Sunday, May 7, 2017

QUICK TAKE REVIEW By Beverly Creasey Bring Me My Arrows of Desire



Last season, Zeitgeist Stage presented an evening of character sketches and stories by Tennessee Williams which he would later shape into his celebrated plays. This spring Zeitgeist returns to Williams with a vehicle called DESIRE (six plays by noted playwrights based on his short stories), running through May 20th. Beth Henley, Elizabeth Egloff and John Guare are among the writers who were invited by Hartford Stage to create adaptations of Williams’ lesser known source material.

David Miller is a consummate director (and stage designer), as evinced by these six pieces… and he is fortunate to have a remarkable cast to animate them. Each actor has the chance to showcase his or her skills by inhabiting an entirely different role, depending on the play. It’s certainly a treat for the viewer to witness these actors’ versatility.

 Beth Henley’s THE RESEMBLANCE BETWEEN A VIOLIN CASE AND A COFFIN is a wonderfully evocative portrait of Southern Gothic matriarchy. Father is gone, (perhaps he fell in love with long distance) leaving mother and grandmother to preside over the children: An impressionable young girl (a sweet and sensitive Margaret McFadden) who spends her days practicing piano and devising highly melodramatic religious theatricals; and her slightly challenged brother (a wildly intense John Vellante) who happily acts them out with her.

When a dashing young man (Sam Terry oozing sophistication) bicycles by with his violin (delightful wheel imagery indicating a bicycle), she is more than happy to turn her attention to him. Then her piano teacher (a marvelously severe Margaret Dransfield) suggests they practice a duet (more clever imagery to indicate an instrument) at which point the brother is consumed with jealousy. Henley’s dialogue fairly drips with shadowy, tragic allusions.

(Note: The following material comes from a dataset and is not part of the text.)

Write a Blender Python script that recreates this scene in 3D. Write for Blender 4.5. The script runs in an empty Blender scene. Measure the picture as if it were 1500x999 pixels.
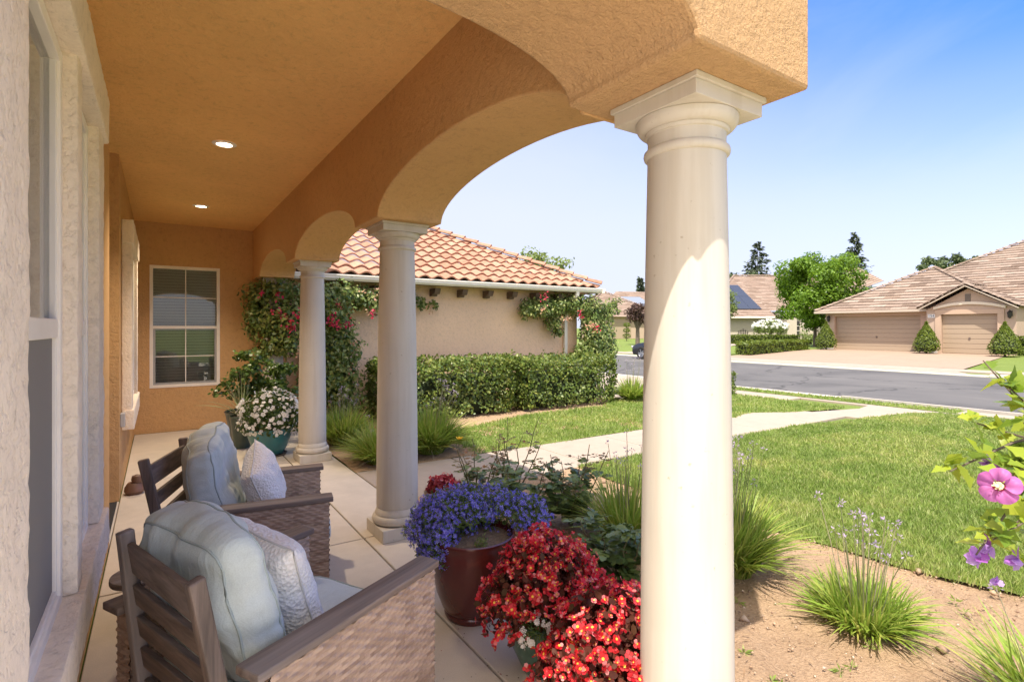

ORIFLAMME by David Grimm conjures up visions (for me) of Geraldine Paige as Williams’ quintessential fragile seductress, a temptress one moment, a puritan the next. Lindsay Beamish gives a powerful performance as the “lady in red” (elegant costumes from Elizabeth Cole Sheehan) whose “romantic notions” are lost on the men she chooses to engage. Damon Singletary is superb as the man in the park (think Stanley Kowalski) who doesn’t stand on ceremony and doesn’t hesitate to take her up on her offer. Like Blanche DuBois, Grimm’s shatterable creature recalls her love of an idealized “beautiful boy.” It set my mind flooding with images from quite a few of Williams’ plays.

John Guare’s YOU LIED TO ME ABOUT CENTRALIA conjures up scene after scene of THE GLASS MENAGERIE. (Guare based his play on the “gentleman caller” who comes to dinner not realizing that mother plans to turn him into a suitor… until she learns he has a fiancĂ©.) Guare imagines the fiancĂ© (a flinty Katie Flanagan) as a grasping, opinionated racist, leaving us to conclude that the gentleman caller (Eric McGowan) would be much better off with the crazy Wingfields.

So far so good. Even though Elizabeth Egloff’s ATTACK OF THE GIANT TENT WORMS left me scratching my head, trying to figure who was more insane, the wife (Dransfield) or her buggy writer-husband (Alexander Rankine). I was still interested in the story either way. But the last two plays of the evening gave me the creeps. More than creeps.

Although it was flawlessly performed, Marcus Gardley’s DESIRE QUENCHED BY TOUCH is an exercise in torture which I wouldn’t watch if I didn’t have to (middle of the row, no escape from the theater). If it had been on television, I would have changed the channel. If it had been in a movie, it would be a snuff film and I wouldn’t be there in the first place.

The masseur (Singletary, vilely macabre) complains that he feels dirty, satisfying the masochistic needs of his client (Terry screaming and writhing). We, my companions and I, were the ones who needed a shower after watching it (against our wills, I should add). Certainly Williams has touched upon the subject (at the very end of the play which I won’t give away) in SUDDENLY, LAST SUMMER but his prose is poetic and Gardley’s is not. That’s why this felt like sadomasochistic porn… which brings me to Rebecca Gilman’s THE FIELD OF BLUE CHILDREN.

I had little patience left by the time we got to Gilman’s tale of bizarre sexual fulfillment (nevertheless well acted by Vellante and Dransfield). The vacuous woman never shut up during an interminable sexual encounter, droning on in horrific detail about a roast pig at a barbeque, thereby undercutting any sympathy I might have had for her. It might have been funny… but it wasn’t. (Contrast this artless effort with the exquisite scene in COMING HOME when Jane Fonda’s character experiences sexual ecstasy for the first time.) Gilman, I’m sorry to say, missed the mark.